Gordon was introduced to Ingrid Vandebosch and the duo announced their engagement in 2006. They got married in 2006 and their first child, Ella, was born on June 20, 2007. They had their second child, a boy, on August 9, 2010.
Jeff Gordon was born in Vallejo, California and was only five years old, when he first performed laps in a makeshift racetrack. His passion for speed and ‘racing’ can be largely attributed to the swift, BMX Bicycle and the Quarter Midget race car bought for him by his step-father.
By the time he was 8, he won his first Quarter Midget Championship and by the early 80s, he won four class championships in Go-Karting. On weekdays, he would attend school and on weekends, he would participate in Quarter Midget Championships around the US.
By the age of 13, he took an interest to sprint cars and his parents, as supportive as they were, shifted from Vallejo to Pittsboro, Indiana, where the young Gordon could pursue his ‘racing’ dream. Before he turned 18, he had already won short-track races and was awarded the USAC Midget Car Racing Rookie of the Year Award in 1989.
By the age of 20, he became the youngest driver in America to win the USAC Silver Crown and to win the season championship. This followed with a couple of more wins and he finished in the Top 3 in 22 out of 40 midget car events.
In 1990, he met Hugh Connerty, who was the co-owner of Hooters restaurants, who helped him participate in the first Busch Race on October 20, 1990 in a stock car. He finished 39th in the race.
In 1991 and 1992, he participated in the Busch Series and drove Ford Thunderbirds, with which he won the Rookie of the Year. The following year, he set a NASCAR record and made his Winston Cup debut.
He began driving the No. 24 DuPont Chevrolet during the 1993 Winston Cup season and subsequently won a Daytona 500 qualifier. Due to the fact that he was one of the youngest participants, many doubted if he would be able to compete in the NASCAR, but he defied all odds and won his first victory at the Charlotte Motor Speedway, the longest race in the NASCAR circuit.
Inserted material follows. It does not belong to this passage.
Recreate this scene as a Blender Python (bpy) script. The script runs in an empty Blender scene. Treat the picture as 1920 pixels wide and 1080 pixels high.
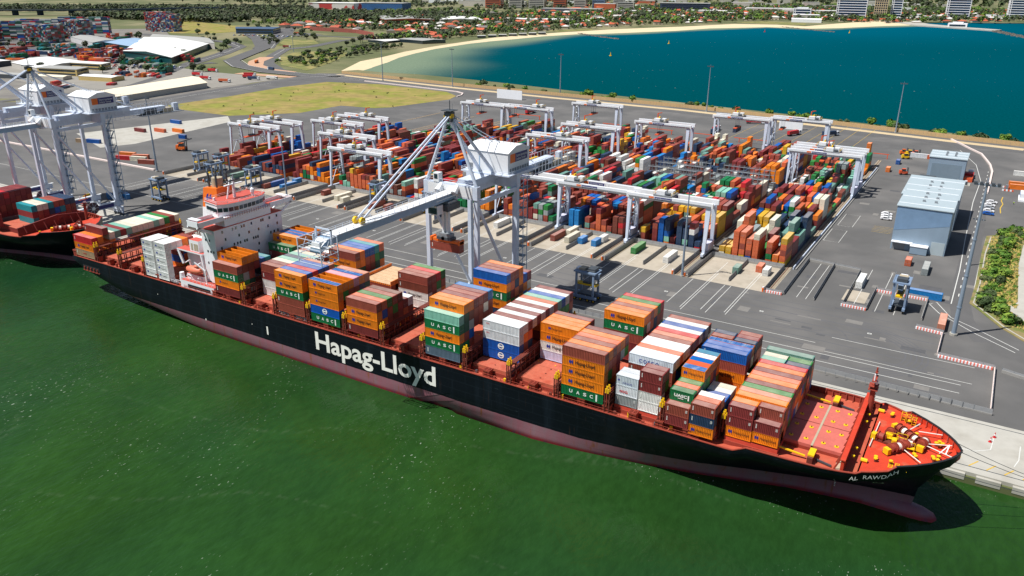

He finished eighth overall in the 1994 Winston Cup season.
In 1995, he saw his first NASCAR Winston Cup win by defeating 7-time champion, Dale Earnhardt. He won the season with eight poles and seven victories and a streak of four consecutive wins in the Daytona Southern 500 event.
Although 1996 took off to a rocky start, Gordon made a comeback and went on to win ten races. He and his race team, achieved wins at a number of places around America and this initiated a three-year period of winning double-digit races.
In 1991, he was presented the Busch Series ‘Rookie of the Year’ award. In 1993, he won the Winston Cup Series ‘Rookie of the Year’.
In 1998, he was named of ‘NASCAR’s 50 Greatest Drivers’.
He was inducted into the National Midget Auto Racing Hall of Fame, in 2009.
He was awarded the illustrious, Silver Buffalo Award in 2009.
He was even presented with the Heisman Humanitarian Award.